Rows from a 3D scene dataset
....

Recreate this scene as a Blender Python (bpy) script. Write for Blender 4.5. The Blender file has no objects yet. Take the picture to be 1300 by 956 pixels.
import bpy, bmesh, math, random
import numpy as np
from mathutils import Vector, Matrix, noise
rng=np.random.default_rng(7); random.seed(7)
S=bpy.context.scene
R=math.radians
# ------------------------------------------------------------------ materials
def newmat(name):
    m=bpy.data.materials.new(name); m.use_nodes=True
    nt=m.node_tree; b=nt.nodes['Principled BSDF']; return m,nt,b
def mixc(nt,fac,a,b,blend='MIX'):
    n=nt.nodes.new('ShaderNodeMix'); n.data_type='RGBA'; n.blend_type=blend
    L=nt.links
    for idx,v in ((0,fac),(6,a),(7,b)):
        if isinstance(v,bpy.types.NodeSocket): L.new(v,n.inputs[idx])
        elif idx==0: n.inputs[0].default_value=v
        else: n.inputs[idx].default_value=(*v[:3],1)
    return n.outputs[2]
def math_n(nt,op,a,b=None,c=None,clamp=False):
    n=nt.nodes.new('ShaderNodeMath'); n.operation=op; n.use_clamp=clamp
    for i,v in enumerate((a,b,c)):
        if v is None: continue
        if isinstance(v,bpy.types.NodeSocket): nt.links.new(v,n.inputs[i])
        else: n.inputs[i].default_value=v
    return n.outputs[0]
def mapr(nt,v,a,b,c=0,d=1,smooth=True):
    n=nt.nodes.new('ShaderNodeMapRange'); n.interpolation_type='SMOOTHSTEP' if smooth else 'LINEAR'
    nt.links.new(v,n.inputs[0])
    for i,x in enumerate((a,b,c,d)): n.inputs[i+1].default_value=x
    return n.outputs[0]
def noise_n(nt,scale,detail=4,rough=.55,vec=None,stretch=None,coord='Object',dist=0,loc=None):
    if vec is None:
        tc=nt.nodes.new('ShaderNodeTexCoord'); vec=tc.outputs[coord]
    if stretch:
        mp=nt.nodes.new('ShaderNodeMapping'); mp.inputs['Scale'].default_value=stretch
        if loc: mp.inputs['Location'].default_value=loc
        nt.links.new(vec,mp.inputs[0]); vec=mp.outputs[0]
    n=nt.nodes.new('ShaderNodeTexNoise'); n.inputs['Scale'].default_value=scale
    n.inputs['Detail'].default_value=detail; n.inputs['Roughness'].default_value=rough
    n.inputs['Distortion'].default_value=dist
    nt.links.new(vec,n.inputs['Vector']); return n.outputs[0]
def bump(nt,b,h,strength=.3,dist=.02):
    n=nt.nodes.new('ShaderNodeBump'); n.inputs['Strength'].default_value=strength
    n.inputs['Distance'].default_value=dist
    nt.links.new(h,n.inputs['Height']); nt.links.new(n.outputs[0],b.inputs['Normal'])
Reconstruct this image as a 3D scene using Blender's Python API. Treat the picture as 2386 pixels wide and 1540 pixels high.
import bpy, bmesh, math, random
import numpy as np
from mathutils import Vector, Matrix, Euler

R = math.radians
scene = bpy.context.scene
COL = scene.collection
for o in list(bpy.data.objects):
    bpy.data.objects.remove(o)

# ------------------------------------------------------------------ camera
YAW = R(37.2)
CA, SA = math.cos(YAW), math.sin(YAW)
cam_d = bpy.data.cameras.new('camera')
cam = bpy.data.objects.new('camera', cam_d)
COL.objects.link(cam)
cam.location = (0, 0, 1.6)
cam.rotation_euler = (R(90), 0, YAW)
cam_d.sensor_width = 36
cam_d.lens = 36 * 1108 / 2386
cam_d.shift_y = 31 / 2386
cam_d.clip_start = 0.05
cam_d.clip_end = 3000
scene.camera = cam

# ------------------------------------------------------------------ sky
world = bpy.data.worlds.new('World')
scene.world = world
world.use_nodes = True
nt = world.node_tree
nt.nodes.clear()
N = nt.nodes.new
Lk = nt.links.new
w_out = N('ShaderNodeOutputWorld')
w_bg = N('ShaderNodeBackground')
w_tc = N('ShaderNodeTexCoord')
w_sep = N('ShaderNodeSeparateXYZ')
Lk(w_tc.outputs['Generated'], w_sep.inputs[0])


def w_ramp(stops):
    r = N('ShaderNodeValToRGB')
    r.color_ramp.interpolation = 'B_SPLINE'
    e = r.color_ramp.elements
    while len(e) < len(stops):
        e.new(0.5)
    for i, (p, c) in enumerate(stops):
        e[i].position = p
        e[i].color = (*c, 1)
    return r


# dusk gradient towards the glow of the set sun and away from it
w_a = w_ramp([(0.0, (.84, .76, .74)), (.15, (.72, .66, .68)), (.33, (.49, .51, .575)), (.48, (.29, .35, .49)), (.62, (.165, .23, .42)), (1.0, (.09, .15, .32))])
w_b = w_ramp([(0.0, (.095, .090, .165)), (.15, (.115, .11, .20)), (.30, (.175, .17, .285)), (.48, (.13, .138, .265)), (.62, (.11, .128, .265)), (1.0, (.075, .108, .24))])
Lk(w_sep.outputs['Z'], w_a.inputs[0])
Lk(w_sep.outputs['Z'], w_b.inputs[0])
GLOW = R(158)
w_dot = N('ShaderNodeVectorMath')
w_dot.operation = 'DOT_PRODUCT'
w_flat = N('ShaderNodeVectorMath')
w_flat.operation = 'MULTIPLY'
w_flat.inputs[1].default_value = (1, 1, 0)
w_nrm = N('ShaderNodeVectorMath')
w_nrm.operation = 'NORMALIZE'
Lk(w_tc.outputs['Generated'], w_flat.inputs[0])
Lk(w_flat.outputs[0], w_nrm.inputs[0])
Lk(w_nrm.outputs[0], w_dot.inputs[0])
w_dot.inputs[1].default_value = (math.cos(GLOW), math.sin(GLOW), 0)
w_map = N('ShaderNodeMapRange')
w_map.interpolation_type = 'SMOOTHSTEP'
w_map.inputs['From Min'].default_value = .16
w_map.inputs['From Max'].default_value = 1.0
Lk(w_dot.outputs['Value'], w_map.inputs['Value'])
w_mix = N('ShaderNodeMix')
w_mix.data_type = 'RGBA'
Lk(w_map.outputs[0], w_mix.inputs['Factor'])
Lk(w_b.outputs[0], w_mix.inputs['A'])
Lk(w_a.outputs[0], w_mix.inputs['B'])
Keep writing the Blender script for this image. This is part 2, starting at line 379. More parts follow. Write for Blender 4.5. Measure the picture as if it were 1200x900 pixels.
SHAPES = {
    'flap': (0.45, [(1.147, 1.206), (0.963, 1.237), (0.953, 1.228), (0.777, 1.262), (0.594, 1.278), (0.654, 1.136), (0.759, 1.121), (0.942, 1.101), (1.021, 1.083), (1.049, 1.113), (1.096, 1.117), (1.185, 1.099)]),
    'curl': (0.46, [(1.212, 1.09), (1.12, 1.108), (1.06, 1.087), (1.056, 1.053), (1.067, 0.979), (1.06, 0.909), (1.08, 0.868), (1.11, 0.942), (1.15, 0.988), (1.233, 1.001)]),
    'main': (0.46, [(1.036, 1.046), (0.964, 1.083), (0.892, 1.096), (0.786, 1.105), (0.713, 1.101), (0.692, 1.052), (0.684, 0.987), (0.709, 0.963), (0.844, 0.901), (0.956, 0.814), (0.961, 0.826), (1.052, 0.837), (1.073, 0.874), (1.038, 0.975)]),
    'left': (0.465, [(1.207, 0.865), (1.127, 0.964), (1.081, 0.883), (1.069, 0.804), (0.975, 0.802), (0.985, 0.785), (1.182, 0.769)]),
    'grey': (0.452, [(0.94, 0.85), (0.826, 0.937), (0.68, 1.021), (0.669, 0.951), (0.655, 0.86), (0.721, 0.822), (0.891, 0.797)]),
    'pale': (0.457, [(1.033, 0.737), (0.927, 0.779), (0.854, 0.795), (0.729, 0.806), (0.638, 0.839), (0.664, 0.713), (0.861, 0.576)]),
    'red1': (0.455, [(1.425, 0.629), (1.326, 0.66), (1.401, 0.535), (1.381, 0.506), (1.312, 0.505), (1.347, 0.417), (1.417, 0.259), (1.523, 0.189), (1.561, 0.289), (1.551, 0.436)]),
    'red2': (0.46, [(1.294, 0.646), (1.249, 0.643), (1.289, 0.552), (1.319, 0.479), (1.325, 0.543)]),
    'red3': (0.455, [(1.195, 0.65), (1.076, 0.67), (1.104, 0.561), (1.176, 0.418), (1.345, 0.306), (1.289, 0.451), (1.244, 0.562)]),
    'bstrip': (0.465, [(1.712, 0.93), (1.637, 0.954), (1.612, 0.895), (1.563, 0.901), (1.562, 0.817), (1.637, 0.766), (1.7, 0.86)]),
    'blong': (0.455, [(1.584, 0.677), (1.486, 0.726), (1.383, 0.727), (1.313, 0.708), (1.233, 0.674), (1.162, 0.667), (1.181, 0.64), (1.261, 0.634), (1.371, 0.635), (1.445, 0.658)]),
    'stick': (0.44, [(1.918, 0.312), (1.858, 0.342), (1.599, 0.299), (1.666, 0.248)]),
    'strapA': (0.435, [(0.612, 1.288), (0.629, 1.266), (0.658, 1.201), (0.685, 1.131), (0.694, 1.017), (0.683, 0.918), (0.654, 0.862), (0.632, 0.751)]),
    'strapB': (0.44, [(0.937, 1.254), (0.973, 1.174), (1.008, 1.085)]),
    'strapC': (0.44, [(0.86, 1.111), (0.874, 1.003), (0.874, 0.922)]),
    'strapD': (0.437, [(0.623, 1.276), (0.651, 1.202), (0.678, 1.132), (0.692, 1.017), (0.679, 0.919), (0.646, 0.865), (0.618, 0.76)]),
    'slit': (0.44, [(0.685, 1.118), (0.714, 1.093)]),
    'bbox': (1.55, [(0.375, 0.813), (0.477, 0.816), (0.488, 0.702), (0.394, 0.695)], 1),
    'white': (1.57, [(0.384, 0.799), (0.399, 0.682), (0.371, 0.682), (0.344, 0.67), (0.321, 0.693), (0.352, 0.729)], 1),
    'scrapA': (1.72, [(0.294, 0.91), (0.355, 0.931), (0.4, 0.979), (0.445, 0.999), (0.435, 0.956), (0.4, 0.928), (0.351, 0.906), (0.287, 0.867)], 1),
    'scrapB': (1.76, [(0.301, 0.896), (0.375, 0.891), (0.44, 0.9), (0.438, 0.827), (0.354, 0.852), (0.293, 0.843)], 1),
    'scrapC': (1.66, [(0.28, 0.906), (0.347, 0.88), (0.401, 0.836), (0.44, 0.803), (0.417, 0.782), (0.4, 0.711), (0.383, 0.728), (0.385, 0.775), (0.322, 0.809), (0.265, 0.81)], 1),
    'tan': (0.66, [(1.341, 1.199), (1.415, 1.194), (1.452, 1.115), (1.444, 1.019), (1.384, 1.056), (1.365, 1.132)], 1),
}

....

▶ _WRITTEN EXERCISE_
Count the lines of the listing above that include the word "Blender" and state the total with nothing else.

▶ _EXERCISE RESPONSE_
3